Podkreśliła, że chodzi o obserwowanie przede wszystkim dynamiki kredytów konsumpcyjnych.

Reklama

"Jeżeli będzie trochę ograniczenie popytu od tej strony, albo będą nieco wyższe raty, to nic takiego złego się nie stanie. Uważam np. za bardzo mylne i niepotrzebne straszenie ludzi, jak ktoś pokazał, jak zmieniają się ceny obsługi kredytów konsumpcyjnych i odniósł to do rynku kredytów mieszkaniowych. To jest podgrzewanie sztucznie oczekiwań inflacyjnych" - stwierdziła Ancyparowicz.

Wcześniej, podczas konferencji powiedziała, że jeśli nastąpią "dalsze rosnące tendencje" w kredytach konsumpcyjnych, trzeba będzie zacieśniać politykę pieniężną.

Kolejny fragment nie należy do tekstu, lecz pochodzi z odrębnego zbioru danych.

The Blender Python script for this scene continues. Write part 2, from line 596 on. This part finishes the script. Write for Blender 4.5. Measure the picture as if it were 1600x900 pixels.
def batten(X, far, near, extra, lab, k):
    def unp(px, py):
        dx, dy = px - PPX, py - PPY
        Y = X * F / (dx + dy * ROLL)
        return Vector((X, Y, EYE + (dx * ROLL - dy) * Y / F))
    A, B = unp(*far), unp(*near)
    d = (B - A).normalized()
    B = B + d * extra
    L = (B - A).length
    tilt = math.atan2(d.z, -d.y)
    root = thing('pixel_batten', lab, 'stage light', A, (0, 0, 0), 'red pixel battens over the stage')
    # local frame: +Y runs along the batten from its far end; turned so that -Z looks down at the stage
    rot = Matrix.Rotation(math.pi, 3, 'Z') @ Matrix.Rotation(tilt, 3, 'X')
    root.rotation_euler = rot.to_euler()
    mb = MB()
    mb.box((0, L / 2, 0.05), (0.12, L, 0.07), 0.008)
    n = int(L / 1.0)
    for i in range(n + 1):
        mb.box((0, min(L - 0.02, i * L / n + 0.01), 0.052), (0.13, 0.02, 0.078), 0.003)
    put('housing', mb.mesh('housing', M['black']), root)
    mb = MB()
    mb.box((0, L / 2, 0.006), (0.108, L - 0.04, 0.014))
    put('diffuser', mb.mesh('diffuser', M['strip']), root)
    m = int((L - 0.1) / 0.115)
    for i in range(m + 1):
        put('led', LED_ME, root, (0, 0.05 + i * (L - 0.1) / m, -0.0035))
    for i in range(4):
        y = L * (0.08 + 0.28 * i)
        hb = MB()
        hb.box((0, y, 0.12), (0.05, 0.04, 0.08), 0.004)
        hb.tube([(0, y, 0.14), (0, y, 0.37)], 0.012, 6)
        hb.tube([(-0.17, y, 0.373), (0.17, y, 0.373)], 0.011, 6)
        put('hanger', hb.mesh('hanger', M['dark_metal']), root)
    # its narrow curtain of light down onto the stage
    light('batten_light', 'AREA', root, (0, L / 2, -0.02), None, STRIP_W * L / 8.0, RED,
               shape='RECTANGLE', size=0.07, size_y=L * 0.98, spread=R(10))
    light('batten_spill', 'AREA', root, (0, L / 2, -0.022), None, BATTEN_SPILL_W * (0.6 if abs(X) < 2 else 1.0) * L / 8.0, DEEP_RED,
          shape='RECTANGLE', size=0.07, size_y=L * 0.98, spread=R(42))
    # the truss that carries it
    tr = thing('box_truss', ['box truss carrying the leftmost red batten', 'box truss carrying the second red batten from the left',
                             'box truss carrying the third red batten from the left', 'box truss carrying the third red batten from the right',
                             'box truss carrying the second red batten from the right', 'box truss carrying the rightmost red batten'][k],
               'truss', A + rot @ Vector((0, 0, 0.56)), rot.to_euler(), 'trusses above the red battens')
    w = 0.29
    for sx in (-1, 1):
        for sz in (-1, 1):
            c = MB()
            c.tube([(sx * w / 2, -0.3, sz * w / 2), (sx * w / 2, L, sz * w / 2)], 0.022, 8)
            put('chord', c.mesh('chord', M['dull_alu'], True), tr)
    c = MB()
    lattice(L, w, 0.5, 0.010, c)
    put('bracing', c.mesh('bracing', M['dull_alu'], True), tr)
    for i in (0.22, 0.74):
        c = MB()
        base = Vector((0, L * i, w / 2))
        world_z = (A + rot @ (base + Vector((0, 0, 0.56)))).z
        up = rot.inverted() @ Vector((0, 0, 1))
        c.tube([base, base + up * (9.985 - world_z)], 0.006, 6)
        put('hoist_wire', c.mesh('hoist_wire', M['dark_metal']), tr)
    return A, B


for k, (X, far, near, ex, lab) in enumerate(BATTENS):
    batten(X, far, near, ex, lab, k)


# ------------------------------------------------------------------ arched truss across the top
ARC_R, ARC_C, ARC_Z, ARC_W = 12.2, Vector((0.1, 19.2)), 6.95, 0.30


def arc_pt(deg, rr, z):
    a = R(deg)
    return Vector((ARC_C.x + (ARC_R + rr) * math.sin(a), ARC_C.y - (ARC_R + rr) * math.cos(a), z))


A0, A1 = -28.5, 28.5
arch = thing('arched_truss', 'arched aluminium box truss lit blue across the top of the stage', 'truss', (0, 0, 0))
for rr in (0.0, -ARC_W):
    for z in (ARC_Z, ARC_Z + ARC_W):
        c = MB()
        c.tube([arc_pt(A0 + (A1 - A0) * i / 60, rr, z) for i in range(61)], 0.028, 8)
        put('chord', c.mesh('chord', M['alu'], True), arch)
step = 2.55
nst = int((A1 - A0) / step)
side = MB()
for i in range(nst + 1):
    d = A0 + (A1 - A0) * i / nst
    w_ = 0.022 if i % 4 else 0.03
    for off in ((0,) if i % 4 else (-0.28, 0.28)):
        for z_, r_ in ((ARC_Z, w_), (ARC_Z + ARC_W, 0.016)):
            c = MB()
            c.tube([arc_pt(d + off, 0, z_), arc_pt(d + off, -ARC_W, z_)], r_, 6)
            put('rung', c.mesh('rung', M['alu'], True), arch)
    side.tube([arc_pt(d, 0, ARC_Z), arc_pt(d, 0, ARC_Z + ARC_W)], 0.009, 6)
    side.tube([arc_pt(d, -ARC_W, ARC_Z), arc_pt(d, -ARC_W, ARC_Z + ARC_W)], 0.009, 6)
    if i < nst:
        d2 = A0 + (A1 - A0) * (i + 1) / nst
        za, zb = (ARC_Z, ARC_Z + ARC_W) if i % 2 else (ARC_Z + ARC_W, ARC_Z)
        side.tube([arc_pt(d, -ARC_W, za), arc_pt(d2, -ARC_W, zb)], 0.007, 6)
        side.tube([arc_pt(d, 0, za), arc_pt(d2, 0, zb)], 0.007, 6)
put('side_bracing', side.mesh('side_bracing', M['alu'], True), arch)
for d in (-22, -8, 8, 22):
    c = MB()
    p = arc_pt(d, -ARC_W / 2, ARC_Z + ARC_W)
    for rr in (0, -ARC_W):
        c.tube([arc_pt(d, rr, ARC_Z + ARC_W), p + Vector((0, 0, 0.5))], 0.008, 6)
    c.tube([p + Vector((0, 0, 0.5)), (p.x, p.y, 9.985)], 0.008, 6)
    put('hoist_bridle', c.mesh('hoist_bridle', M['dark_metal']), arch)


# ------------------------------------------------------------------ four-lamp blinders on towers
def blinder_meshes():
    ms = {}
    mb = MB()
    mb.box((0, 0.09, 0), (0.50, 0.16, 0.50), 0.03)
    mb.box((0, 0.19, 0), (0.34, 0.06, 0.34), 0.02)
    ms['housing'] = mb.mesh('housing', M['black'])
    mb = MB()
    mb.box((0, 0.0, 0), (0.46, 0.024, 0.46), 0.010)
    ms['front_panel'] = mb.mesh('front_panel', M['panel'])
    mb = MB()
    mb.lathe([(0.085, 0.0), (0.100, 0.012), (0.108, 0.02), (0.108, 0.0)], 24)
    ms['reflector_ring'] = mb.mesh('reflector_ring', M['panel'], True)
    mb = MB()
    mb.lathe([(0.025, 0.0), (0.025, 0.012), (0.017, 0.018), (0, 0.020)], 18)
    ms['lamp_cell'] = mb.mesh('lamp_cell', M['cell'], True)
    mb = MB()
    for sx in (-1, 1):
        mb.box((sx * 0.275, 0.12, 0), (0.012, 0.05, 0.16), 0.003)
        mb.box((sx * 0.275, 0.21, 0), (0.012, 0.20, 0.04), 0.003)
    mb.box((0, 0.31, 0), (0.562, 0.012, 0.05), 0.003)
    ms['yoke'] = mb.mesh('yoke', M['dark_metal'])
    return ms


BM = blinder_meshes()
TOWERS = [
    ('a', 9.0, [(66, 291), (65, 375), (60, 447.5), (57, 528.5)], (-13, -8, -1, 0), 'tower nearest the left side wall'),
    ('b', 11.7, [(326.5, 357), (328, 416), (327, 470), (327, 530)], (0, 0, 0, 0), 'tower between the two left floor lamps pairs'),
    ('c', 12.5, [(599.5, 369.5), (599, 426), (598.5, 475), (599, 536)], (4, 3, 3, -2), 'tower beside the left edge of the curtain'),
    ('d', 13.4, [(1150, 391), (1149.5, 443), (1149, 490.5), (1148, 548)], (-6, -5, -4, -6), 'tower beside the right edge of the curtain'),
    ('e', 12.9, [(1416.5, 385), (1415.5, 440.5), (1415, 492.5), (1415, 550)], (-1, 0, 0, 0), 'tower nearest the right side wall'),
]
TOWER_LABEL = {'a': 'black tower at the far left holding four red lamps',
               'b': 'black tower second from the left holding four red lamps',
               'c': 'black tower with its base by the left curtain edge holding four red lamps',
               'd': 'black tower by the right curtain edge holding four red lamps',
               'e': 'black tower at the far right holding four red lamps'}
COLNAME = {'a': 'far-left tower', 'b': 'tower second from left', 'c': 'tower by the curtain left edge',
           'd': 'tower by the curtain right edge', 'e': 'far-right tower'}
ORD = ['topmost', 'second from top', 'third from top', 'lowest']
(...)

Jak podała wcześniej Komisja Nadzoru Finansowego (KNF), portfel kredytów konsumpcyjnych brutto w październiku br. wyniósł 187,2 mld zł, co oznacza wzrost o 0,1 proc. m/m i o 4 proc. r/r.

RPP podwyższyła stopy procentowe po raz pierwszy w październiku, w tym stopę referencyjną do 0,5 proc. z 0,1 proc. W listopadzie podwyższyła stopę referencyjną do 1,25 proc., zaś w grudniu - do 1,75 proc.